Beck explained SHEC's thinking: "Our short- and long-term plan is
to use methane from biomass sources, from coal fields, landfills and
gas wells, from sources that would normally leach methane into the
atmosphere. Every major city has a refuse site." That's good news for
another reason: methane in the atmosphere is a powerful greenhouse gas,
21 times more powerful than carbon dioxide, so taking it out of
circulation is a smart move. Working with its partner, Clean 16
Environmental Technologies, Toronto, SHEC claims to have the
collection and purification technology to make this work.
"We have a pilot plant that we're currently designing," added Beck.
"The scale of it is a production capacity of 1.2 million kg of hydrogen
a year.
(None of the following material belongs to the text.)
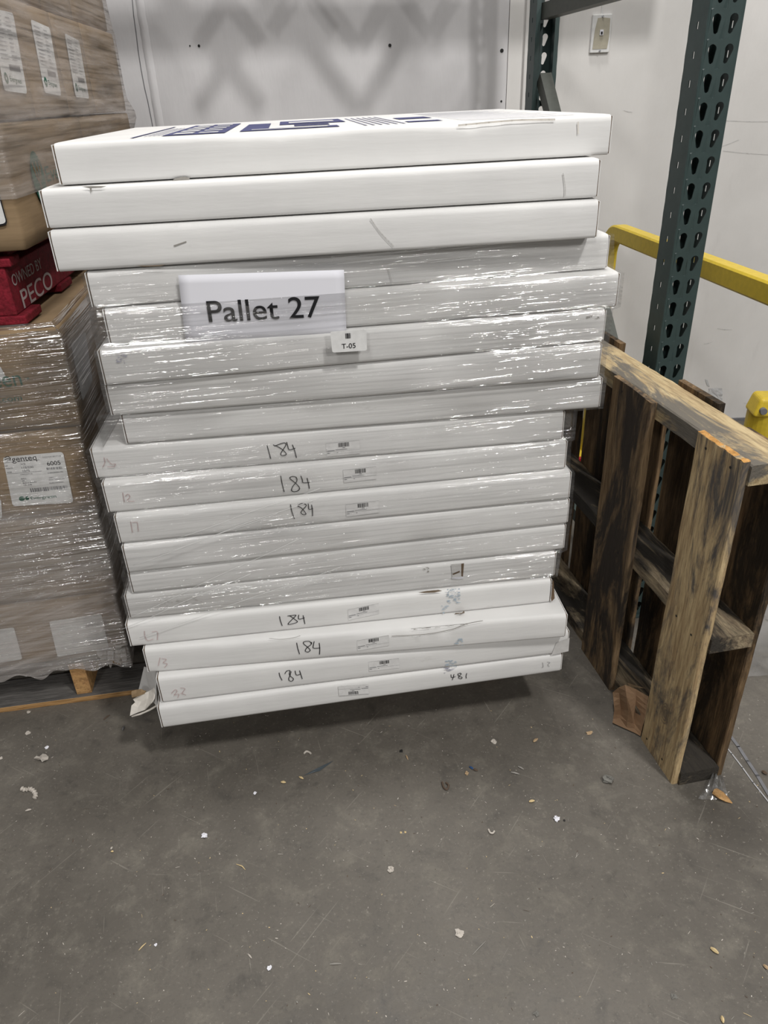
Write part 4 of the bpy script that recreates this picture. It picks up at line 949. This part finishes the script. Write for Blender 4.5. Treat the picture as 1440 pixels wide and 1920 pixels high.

With that we will have 30 concentrating arrays, each measuring
13 x 13 m and each with its own reactor." The pilot plant is scheduled
to go live in 2008 and, if successful, SHEC plans to roll out even
larger plants. "Our first plant is going to cost us C$16 m [US$13.5 m]
to build," said Beck, adding that SHEC is "looking at less than 20% of
the revenue to run and service the plant".
Elsewhere, other researchers have been registering notable advances
on the solar generation of hydrogen (The Fuel Cell Review
Oct/Nov 2004 p19). Two developmental processes, in particular, have
been the focus of attention. First up, there's photoelectrochemical
hydrogen production, in which sunlight incident on a semiconductor
electrode generates electron-hole pairs. The holes and electrons react
with oxygen and hydrogen ions respectively to generate gaseous
hydrogen and oxygen. Second, there's photochemical hydrogen production,
in which a system of chemical reactants and sunlight come together to
split water (a process sometimes referred to as artificial
photosynthesis).
One of the companies first out of the blocks is Hydrogen Solar of
Guildford, UK. That startup specializes in hydrogen production and is
exploiting nanotechnology to enhance the efficiency of its
photoelectrochemical cell. Called the Tandem Cell, the system can now
convert more than 8% of the energy from sunlight directly into pure
hydrogen — closing in on the 10% solar-to-hydrogen conversion
level quoted as the benchmark for commercially viable hydrogen
production.
Meanwhile, a new approach to photochemical hydrogen generation is
being pursued by researchers in the chemistry department at Virginia
Tech in Blacksburg, Virginia, US. Here, a team is employing
supramolecular complexes to catalyse the release of hydrogen from
water using just the energy from solar radiation. Supramolecular
complexes comprise a number of discrete molecular components, each of
which has its own discrete chemical properties.